America Must Fight to Defend Democracy in Libya

Mark Laluan

Limited war is a concept that has until very recently been lost to the sands of time.

NATO involvement in the campaign by Libyan Revolutionaries to overthrow the dictatorship of Moammar Gaddafi should be lauded as an example of how the Western World can actively support the “good fight” without having to commit to the long-term deployment of ground forces.

America is a consistent force for good on the world stage; if we are to employ our powers to defend democratic principles worldwide, we must possess the ability to provide a measured response to foreign emergencies.

The steps taken by the United States and the European Union to first place financial pressure on the Gaddafi Regime, and then to authorize limited bombing of targets of interests in support of Libyan Transitional Council’s efforts to remove the autocratic Gaddafi Regime, show that intervention does not necessarily lead to foreign entanglements.

History shows us that this notion is not without precedent.

The 1999 NATO intervention in Serbia which led to the liberation of Albanian majority Kosovo from an oppressive Serb Government, the global pressures on Sudan to grant first fair representation and failing that full independence to South Sudan and the United Nations intervention to stave off the conquest of the Republic of Korea by the forces of authoritarian Communism are prime examples of how limited war can achieve great success.

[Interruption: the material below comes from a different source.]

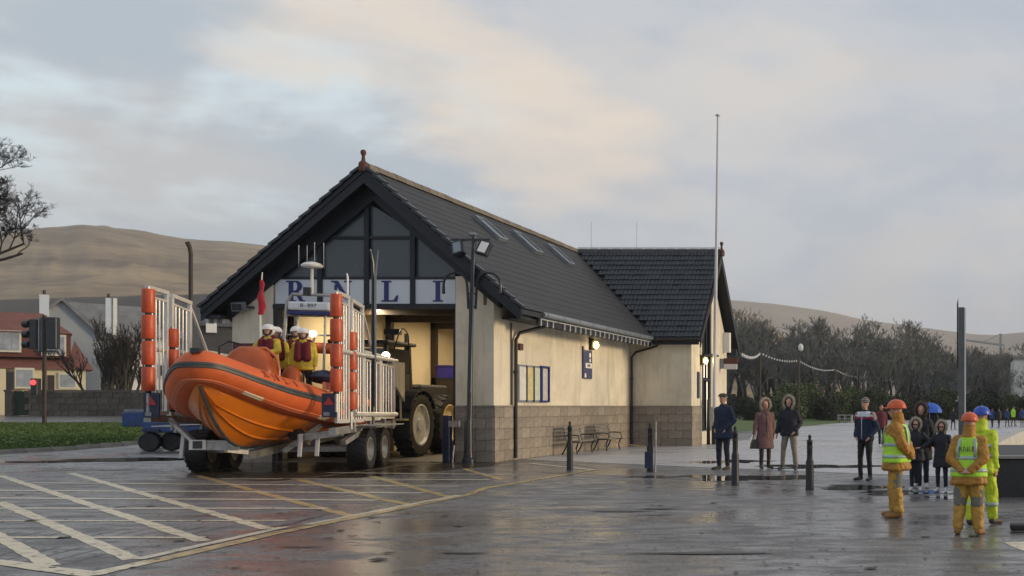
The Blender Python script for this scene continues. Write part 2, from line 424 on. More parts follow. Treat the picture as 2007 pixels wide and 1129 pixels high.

Americans tend to view foreign entanglements through the lens of the Vietnam War. Even then, media manipulation of the ramifications of such events at the 1968 Tet Offensive have distorted the American public’s ability to judge success and failure overseas with a necessary degree of precision.

The gains made by the forces of democracy in Libya show that the Western World can advance the cause of liberty, equality and brotherhood without having to resort to overwhelming force.

Even if direct and aggressive intervention is required—as it was in the case of the Korean War—such intervention does not guarantee automatic tragedy, loss of civil liberties and a decline in the standard of living.

Such fears are merely boogiemen deployed by certain interest groups to deny America and the Western World the barest courtesy of open debate on the merits of an interventionist foreign policy.

Such propaganda was used to great effect in the Vietnam War. The insurgency in South Vietnam—the famed Viet Cong—had been broken in the Tet Offensive, the North Vietnamese Army was shattered by American firepower and yet Hanoi’s propaganda was able to sap American patience and thus her will to fight.

After 1973, the United States began to halt the necessary aid—air support, maintenance support—required by the South Vietnamese to continue the war. Military historians contend that as long as the Army of the Republic of Vietnam was given material aid; the thousands of US troops deployed to Vietnam could have been brought home with no adverse effect to the war effort.

Instead, the US Congress stopped military aid to the South and the North Vietnamese—with a generous helping of Soviet and Chinese aid—overran the South to the determent of democracy.

The same mistake should not be made in Libya. America should commit to aiding the Libyan Transitional Council’s quest to bring popular rule to that North African nation.

We should not be haunted by the ghosts of the past, rather we should ensure that their lives were not shed in vain. An isolationist, non-interventionist stance is unwise to embark upon in an increasingly globalized society.

When Washington wrote his Farewell Address cautioning the infant Republic from engaging in foreign entanglements, America could afford to be an island unto itself. A decade later the United States Navy was patrolling the waters of the Mediterranean, actively intervening to stop the Barbary States from plundering our commerce, an act which proved that our First President’s wisdom was not infallible.

Now we face our own Barbary Coast crisis and we ought to highly resolve to redouble our efforts in the defense of democratic principles abroad.